Modern prep verdict (high ROI):
Build deep mastery in INM + British Policies, then keep crisp notes for Press/Books + Organizations + Revolutionary. Treat static lists (Viceroys/Sessions) as quick revision, not the core.
The integrated strategy (Ancient + Medieval + Modern): what to do first
Here’s the safest “BPSC-proof” allocation logic using anchor/ratio/scope:
Anchors (deep, exam-proof):
- Ancient: Mauryan + Buddhism/Jainism + Gupta + Post-Gupta
- Medieval: Mughal + Sources + Sultanate administration framework
- Modern: INM + British policies
Volatile buckets (short, spike-ready sheets):
- Ancient: Vedic/Indus/Post-Mauryan/Mahajanpadas/Misc
- Medieval: Khilji/Tughlaq/Lodi/Marathas/Bhakti-Sufi
- Modern: Press/Books, Organizations, Viceroys (because they spike or drop)
Scope rule (the one that survives 71st-type shifts):
Prepare every block as core features → key terms → 3–4 signature facts → PYQ statement traps.

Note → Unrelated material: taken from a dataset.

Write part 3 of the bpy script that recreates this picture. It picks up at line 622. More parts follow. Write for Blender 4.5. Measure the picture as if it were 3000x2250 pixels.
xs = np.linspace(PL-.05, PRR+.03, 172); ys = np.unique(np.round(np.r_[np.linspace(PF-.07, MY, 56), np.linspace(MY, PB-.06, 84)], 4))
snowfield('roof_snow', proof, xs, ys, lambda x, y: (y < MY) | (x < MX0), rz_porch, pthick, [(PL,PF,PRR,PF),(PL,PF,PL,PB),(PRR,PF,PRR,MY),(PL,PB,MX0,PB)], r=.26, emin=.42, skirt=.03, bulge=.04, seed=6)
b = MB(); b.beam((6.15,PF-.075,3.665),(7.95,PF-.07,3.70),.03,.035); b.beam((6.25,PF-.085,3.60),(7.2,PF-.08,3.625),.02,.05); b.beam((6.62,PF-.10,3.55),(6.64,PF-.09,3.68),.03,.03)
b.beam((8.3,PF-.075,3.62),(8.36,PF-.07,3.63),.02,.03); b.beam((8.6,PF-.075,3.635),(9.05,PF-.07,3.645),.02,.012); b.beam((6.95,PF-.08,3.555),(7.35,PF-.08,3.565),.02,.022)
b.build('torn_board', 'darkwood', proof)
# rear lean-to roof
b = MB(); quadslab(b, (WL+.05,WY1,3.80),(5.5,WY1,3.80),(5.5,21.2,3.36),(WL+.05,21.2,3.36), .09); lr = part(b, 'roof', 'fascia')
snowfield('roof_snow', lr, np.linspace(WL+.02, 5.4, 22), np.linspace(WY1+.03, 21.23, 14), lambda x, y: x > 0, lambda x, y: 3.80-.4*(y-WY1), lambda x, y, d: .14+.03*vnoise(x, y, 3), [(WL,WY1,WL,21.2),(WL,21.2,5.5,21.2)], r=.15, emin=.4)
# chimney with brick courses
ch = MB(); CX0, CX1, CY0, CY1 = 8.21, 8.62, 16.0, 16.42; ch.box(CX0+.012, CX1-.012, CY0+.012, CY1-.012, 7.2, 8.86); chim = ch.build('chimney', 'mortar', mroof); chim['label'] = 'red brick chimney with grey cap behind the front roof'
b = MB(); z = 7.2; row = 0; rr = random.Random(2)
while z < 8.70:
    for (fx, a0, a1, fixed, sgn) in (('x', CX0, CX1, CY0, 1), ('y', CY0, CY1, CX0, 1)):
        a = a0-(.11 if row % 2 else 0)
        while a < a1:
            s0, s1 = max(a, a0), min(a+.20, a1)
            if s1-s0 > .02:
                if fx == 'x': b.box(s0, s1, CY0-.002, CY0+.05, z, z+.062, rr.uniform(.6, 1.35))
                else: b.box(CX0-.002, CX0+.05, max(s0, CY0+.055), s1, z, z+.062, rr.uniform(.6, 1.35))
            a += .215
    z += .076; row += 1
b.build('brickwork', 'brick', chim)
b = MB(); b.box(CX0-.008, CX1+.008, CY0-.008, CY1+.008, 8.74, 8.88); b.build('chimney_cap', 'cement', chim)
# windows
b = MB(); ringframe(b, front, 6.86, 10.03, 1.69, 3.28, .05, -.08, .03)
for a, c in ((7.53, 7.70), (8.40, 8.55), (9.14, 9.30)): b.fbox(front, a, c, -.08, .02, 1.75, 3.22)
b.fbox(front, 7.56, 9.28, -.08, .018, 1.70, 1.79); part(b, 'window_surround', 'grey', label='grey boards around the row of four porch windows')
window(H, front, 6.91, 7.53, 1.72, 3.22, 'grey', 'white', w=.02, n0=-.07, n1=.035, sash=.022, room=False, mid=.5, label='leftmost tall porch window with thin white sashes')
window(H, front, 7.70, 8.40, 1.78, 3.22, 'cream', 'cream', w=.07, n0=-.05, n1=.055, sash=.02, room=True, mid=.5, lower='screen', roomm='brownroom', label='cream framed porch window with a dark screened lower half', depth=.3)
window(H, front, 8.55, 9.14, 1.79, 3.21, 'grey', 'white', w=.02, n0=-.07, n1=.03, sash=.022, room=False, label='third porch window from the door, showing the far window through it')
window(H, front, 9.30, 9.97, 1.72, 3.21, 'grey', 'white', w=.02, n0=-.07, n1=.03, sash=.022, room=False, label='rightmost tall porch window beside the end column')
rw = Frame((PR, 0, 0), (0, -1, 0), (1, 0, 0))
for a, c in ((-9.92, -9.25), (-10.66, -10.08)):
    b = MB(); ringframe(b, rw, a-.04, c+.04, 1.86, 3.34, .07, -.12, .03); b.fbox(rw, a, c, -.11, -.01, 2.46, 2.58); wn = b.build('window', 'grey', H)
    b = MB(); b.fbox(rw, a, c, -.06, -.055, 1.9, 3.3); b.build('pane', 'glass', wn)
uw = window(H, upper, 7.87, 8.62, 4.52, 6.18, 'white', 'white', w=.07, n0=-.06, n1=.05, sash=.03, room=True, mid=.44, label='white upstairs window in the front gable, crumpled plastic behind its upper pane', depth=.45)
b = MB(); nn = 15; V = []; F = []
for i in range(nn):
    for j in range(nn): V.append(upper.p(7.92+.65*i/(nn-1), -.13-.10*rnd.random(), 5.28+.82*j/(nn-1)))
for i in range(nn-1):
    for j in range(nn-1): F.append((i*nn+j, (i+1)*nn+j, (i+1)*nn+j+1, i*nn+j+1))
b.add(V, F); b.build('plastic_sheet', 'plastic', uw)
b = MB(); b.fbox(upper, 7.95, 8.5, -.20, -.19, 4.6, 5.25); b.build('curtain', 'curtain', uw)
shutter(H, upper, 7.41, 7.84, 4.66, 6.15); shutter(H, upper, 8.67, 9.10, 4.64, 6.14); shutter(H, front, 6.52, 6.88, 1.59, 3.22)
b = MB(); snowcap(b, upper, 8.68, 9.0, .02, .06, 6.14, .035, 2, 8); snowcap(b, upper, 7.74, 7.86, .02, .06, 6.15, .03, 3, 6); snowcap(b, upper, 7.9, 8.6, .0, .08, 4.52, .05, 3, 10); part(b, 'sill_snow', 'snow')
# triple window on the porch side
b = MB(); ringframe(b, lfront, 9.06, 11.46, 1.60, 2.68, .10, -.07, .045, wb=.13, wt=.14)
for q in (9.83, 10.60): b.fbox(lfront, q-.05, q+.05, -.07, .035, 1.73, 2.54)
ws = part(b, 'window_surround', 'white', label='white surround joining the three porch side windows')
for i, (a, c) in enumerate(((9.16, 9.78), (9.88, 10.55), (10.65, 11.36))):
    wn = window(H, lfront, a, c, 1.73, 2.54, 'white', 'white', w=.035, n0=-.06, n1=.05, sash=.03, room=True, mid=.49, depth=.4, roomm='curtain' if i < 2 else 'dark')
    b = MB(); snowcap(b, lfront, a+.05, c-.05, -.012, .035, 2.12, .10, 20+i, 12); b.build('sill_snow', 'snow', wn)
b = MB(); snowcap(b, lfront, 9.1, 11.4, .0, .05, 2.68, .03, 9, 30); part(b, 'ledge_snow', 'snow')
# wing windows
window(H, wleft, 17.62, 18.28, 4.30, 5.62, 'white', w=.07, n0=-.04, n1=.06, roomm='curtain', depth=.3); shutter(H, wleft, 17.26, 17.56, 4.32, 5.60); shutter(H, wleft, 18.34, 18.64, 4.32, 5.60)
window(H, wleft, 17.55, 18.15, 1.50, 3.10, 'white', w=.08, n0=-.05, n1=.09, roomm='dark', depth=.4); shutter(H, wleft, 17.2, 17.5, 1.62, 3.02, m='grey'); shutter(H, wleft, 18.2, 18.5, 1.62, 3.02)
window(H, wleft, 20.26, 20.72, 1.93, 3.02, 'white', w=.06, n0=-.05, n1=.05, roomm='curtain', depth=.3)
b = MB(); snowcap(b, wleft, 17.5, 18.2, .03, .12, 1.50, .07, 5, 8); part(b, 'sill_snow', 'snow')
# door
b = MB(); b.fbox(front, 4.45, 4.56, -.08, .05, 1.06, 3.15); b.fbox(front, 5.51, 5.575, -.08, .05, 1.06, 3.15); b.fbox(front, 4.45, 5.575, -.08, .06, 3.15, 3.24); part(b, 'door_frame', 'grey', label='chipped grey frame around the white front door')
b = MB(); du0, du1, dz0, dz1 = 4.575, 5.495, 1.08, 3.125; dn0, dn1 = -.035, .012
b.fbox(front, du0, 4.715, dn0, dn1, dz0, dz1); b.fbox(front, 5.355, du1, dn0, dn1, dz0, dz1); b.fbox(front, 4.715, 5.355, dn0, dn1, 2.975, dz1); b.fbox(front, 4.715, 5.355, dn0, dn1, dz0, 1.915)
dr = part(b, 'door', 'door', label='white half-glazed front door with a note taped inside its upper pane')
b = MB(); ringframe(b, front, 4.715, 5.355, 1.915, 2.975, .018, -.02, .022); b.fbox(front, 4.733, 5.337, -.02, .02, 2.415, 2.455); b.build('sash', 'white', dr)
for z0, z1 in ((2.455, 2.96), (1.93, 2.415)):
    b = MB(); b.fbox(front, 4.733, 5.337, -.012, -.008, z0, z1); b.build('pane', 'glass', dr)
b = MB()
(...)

That format converts directly into Pre marks even when the topic mix rotates.
A simple 21-day revision plan (works for any paper pattern)
- Days 1–7 (Anchor build): finish anchors with short notes + 30 PYQ statements per block.
- Days 8–14 (Volatility insurance): make 1-page sheets for volatile topics and revise them twice.
Days 15–21 (Audit mode): 5 mixed mini-tests (Ancient+Medieval+Modern), maintain an error log, revise only mistakes + weak anchors.
A simple 21-day revision plan (works for any paper pattern)
- Days 1–7 (Anchor build): finish anchors with short notes + 30 PYQ statements per block.
- Days 8–14 (Volatility insurance): make 1-page sheets for volatile topics and revise them twice.
- Days 15–21 (Audit mode): 5 mixed mini-tests (Ancient+Medieval+Modern), maintain an error log, revise only mistakes + weak anchors.